An analysis of why I suck at them
Every couple of years, I'm faced with the same cycle. I date a guy, we're happy, we spend 1-2 years together in blissful coupledom, and then he or I move away because of school, jobs, or whatever. There are a couple weekend trips to see one another and a lot of long phone conversations. Then, inevitably, we break up. The cycle begins again anywhere from 2-4 months later.
Now, the elephant in the room that I've been unsuccessfully ignoring is - why will this time be any different? Reason 1. I'm moving within driving distance, not flying distance. Reason 2. I'm older and quite possibly wiser about relationships. Reason 3. 75% of the vet school is female and I'm sure a good number of the other 25% are taken. Reason 4. I'll be really busy with school and won't have time to really think about a relationship. Reason 4. Aside from slight twinges of jealousy that I chalk up to being human, I trust him.

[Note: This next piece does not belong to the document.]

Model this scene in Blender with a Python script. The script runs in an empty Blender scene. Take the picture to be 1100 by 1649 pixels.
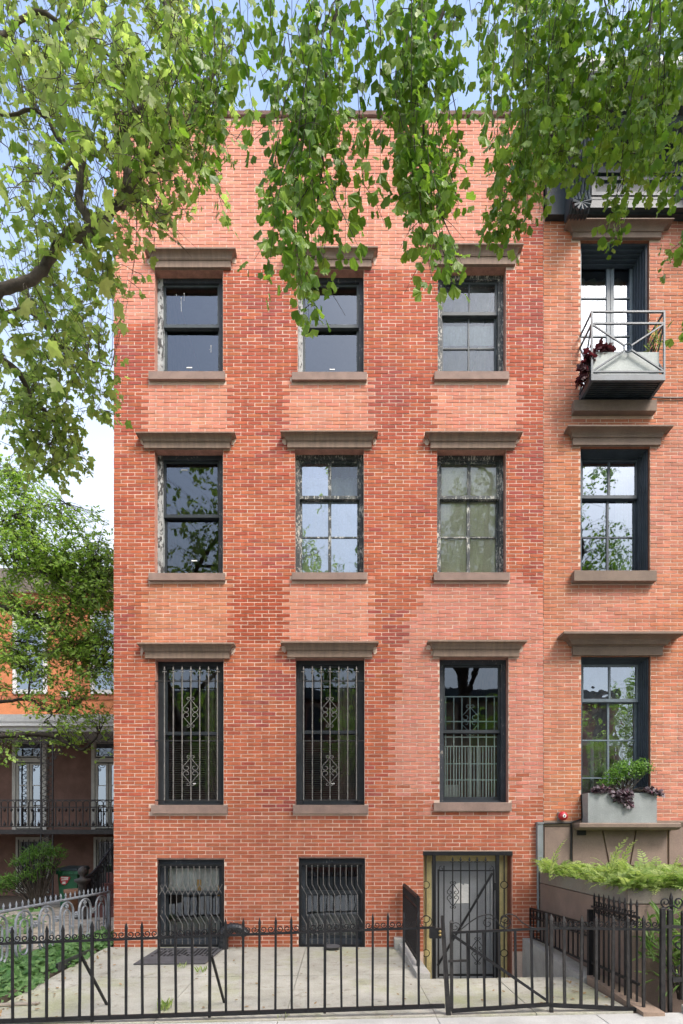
import bpy, math, random
import numpy as np
from mathutils import Vector, Matrix

random.seed(7)
rng = np.random.default_rng(7)
scene = bpy.context.scene
COL = scene.collection
R = math.radians

# ------------------------------------------------------------------ camera, sky, sun, exposure
CAM_D, EYE, FPX = 9.0, 1.714, 945.0
cam_data = bpy.data.cameras.new('camera')
cam = bpy.data.objects.new('camera', cam_data)
COL.objects.link(cam)
cam.location = (0, -CAM_D, EYE)
cam.rotation_euler = (R(90), 0, 0)
cam_data.sensor_fit = 'HORIZONTAL'
cam_data.sensor_width = 36.0
cam_data.lens = FPX / 1100 * 36.0
cam_data.shift_y = 520.5 / 1100
cam_data.clip_start = 0.05
cam_data.clip_end = 3000
scene.camera = cam

SUN_AZ, SUN_EL = R(141), R(50)          # azimuth clockwise from +Y
world = bpy.data.worlds.new('World')
scene.world = world
world.use_nodes = True
wn = world.node_tree
for n in list(wn.nodes): wn.nodes.remove(n)
w_out = wn.nodes.new('ShaderNodeOutputWorld')
w_bg = wn.nodes.new('ShaderNodeBackground')
w_sky = wn.nodes.new('ShaderNodeTexSky')
w_sky.sky_type = 'NISHITA'
w_sky.sun_disc = False
w_sky.sun_elevation = SUN_EL
w_sky.sun_rotation = SUN_AZ
w_sky.air_density = 1.0
w_sky.dust_density = 3.6
w_sky.ozone_density = 1.2
w_bg.inputs['Strength'].default_value = 0.15
# thin high cloud: a pale veil over the whole dome, slightly uneven
w_tc = wn.nodes.new('ShaderNodeTexCoord')
w_ns = wn.nodes.new('ShaderNodeTexNoise'); w_ns.inputs['Scale'].default_value = 2.2; w_ns.inputs['Detail'].default_value = 5
wn.links.new(w_tc.outputs['Generated'], w_ns.inputs['Vector'])
w_mr = wn.nodes.new('ShaderNodeMapRange'); w_mr.inputs[1].default_value = .35; w_mr.inputs[2].default_value = .7; w_mr.inputs[3].default_value = -.10; w_mr.inputs[4].default_value = .14
wn.links.new(w_ns.outputs['Fac'], w_mr.inputs[0])
w_xyz = wn.nodes.new('ShaderNodeSeparateXYZ'); wn.links.new(w_tc.outputs['Generated'], w_xyz.inputs[0])
w_el = wn.nodes.new('ShaderNodeMapRange'); w_el.inputs[1].default_value = .35; w_el.inputs[2].default_value = .74; w_el.inputs[3].default_value = .85; w_el.inputs[4].default_value = .06
wn.links.new(w_xyz.outputs['Z'], w_el.inputs[0])                    # haze thickens towards the horizon
w_ad = wn.nodes.new('ShaderNodeMath'); w_ad.operation = 'ADD'; w_ad.use_clamp = True
wn.links.new(w_mr.outputs[0], w_ad.inputs[0]); wn.links.new(w_el.outputs[0], w_ad.inputs[1])
w_mx = wn.nodes.new('ShaderNodeMix'); w_mx.data_type = 'RGBA'
w_mx.inputs[7].default_value = (2.75, 2.9, 3.1, 1)
wn.links.new(w_ad.outputs[0], w_mx.inputs[0])
wn.links.new(w_sky.outputs[0], w_mx.inputs[6])
wn.links.new(w_mx.outputs[2], w_bg.inputs['Color'])
wn.links.new(w_bg.outputs[0], w_out.inputs['Surface'])

sun_data = bpy.data.lights.new('sun', 'SUN')
sun_data.energy = 0.95
sun_data.angle = R(16)
sun_data.color = (1.0, 0.97, 0.93)
sun = bpy.data.objects.new('sun', sun_data)
COL.objects.link(sun)
to_sun = Vector((math.sin(SUN_AZ)*math.cos(SUN_EL), math.cos(SUN_AZ)*math.cos(SUN_EL), math.sin(SUN_EL)))
sun.rotation_euler = to_sun.to_track_quat('Z', 'Y').to_euler()
sun.location = to_sun * 40

vs = scene.view_settings
vs.view_transform = 'Standard'
vs.look = 'None'
vs.exposure = 1.72
vs.gamma = 1.0
vs.use_curve_mapping = False

# ------------------------------------------------------------------ measuring helpers (facade plane is Y = 0, metres)
def sc(Y): return FPX / (CAM_D + Y)
def X(px, Y=0.0): return (px - 550) / sc(Y)
def Z(py, Y=0.0): return EYE + (1345 - py) / sc(Y)
def at(px, py, Y=0.0): return Vector((X(px, Y), Y, Z(py, Y)))
def lerp(a, b, t): return a + (b - a) * t
def rnd(a, b): return random.uniform(a, b)

# ------------------------------------------------------------------ materials
def nodes_of(name):
    m = bpy.data.materials.new(name)
    m.use_nodes = True
    nt = m.node_tree
    for n in list(nt.nodes): nt.nodes.remove(n)
    out = nt.nodes.new('ShaderNodeOutputMaterial')
    return m, nt, out

def N(nt, t, **kw):
    n = nt.nodes.new(t)
    for k, v in kw.items():
        if isinstance(k, str) and hasattr(n, k): setattr(n, k, v)
    return n

def noise(nt, vec, scale, detail=4, rough=0.6):
    n = nt.nodes.new('ShaderNodeTexNoise')
    n.inputs['Scale'].default_value = scale
    n.inputs['Detail'].default_value = detail
    n.inputs['Roughness'].default_value = rough
    nt.links.new(vec, n.inputs['Vector'])
    return n.outputs['Fac']

def ramp(nt, fac, a, b, ca=(0, 0, 0, 1), cb=(1, 1, 1, 1)):
    n = nt.nodes.new('ShaderNodeValToRGB')
    n.color_ramp.elements[0].position = a
    n.color_ramp.elements[1].position = b
    n.color_ramp.elements[0].color = ca
    n.color_ramp.elements[1].color = cb
    nt.links.new(fac, n.inputs[0])
    return n.outputs[0]

def mixc(nt, fac, a, b, mode='MIX'):
    n = nt.nodes.new('ShaderNodeMix')
    n.data_type = 'RGBA'
    n.blend_type = mode
    for sock, v in ((n.inputs[0], fac), (n.inputs[6], a), (n.inputs[7], b)):
        if hasattr(v, 'links') or hasattr(v, 'is_linked'): nt.links.new(v, sock)
        elif isinstance(v, (int, float)): sock.default_value = v
        else: sock.default_value = (*v[:3], 1)
    return n.outputs[2]

def bump(nt, height, strength, dist=0.01):
    n = nt.nodes.new('ShaderNodeBump')
    n.inputs['Strength'].default_value = strength
    n.inputs['Distance'].default_value = dist
    nt.links.new(height, n.inputs['Height'])
    return n.outputs[0]

def principled(nt, out, col, rough=0.8, metallic=0.0, normal=None, spec=0.4):
    b = nt.nodes.new('ShaderNodeBsdfPrincipled')
    if hasattr(col, 'is_linked'): nt.links.new(col, b.inputs['Base Color'])
    else: b.inputs['Base Color'].default_value = (*col[:3], 1)
    if hasattr(rough, 'is_linked'): nt.links.new(rough, b.inputs['Roughness'])
    else: b.inputs['Roughness'].default_value = rough
    b.inputs['Metallic'].default_value = metallic
    b.inputs['Specular IOR Level'].default_value = spec
    if normal is not None: nt.links.new(normal, b.inputs['Normal'])
    nt.links.new(b.outputs[0], out.inputs['Surface'])
    return b

MATS = {}
def plain(name, col, rough=0.8, var=0.25, scale=5, bmp=0.15, bscale=60, col2=None, metallic=0.0, spec=0.4, lo=0.35, hi=0.68, stretch=None):
    """colour broken up by two scales of noise, fine relief on top"""
    m, nt, out = nodes_of(name)
    pos = nt.nodes.new('ShaderNodeNewGeometry').outputs['Position']
    if stretch:
        mp = nt.nodes.new('ShaderNodeMapping')
        mp.inputs['Scale'].default_value = stretch
        nt.links.new(pos, mp.inputs['Vector'])
        pos = mp.outputs[0]
    n1 = noise(nt, pos, scale, 5)
    c2 = col2 or tuple(min(1, c * (1 + var)) for c in col)
    c1 = col if col2 else tuple(c * (1 - var) for c in col)
    c = mixc(nt, ramp(nt, n1, lo, hi), c1, c2)
    n2 = noise(nt, pos, bscale, 3)
    c = mixc(nt, 0.35, c, mixc(nt, 1.0, c, ramp(nt, n2, 0.3, 0.7, (0.6, 0.6, 0.6, 1), (1.25, 1.25, 1.25, 1)), 'MULTIPLY'))
    nm = bump(nt, n2, bmp, 0.008) if bmp else None
    principled(nt, out, c, rough, metallic, nm, spec)
    MATS[name] = m
    return m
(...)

However, I'm still a little hesitant to commit myself to this long distance relationship. Reason 1. He's Catholic, I'm not. Which isn't really a problem unless this is serious and we have kids. Reason 2. He's very social and sees nothing wrong with a lunch date with a pretty girl he just met through a sports league. (I put my foot down after that one... I have found that once you start getting to know someone you could be attracted to on a one-on-one basis, problems start. This is how I resist temptation and keep myself honest.) Reason 3. He's not so keen on moving to where I'll be stuck during the next 4 years, and I just can't see a relationship making it for 4 years separated.
I guess I'll wait and see how things go, but I hate to waste my time and energy... or his. I have a feeling his priorities (college football games and tailgating) won't leave much free time for me, and my time will already be stretched thin. It frustrates me to not know how the future will pan out, I'm too much of a planner to leave my life to chance.
The funny thing is, I have no problem meeting guys and I bet I could find someone who isn't very religious, likes animals more, and understands my life isn't very flexible so he'll have to make more concessions for the time being. But I don't go looking because I spend a lot of my free time with my guy. I am happy in my current relationship and the chemistry is great... but is the grass always greener? Is this why I am falling prey to "out of sight, out of mind" and giving up on my long distance relationships? Or do I just miss having someone around to fill my free time? Hmm. I suppose I'll find out if I'm a serial breaker-upper when it comes to long distance, or if I've finally grown up and found someone I could be happy with.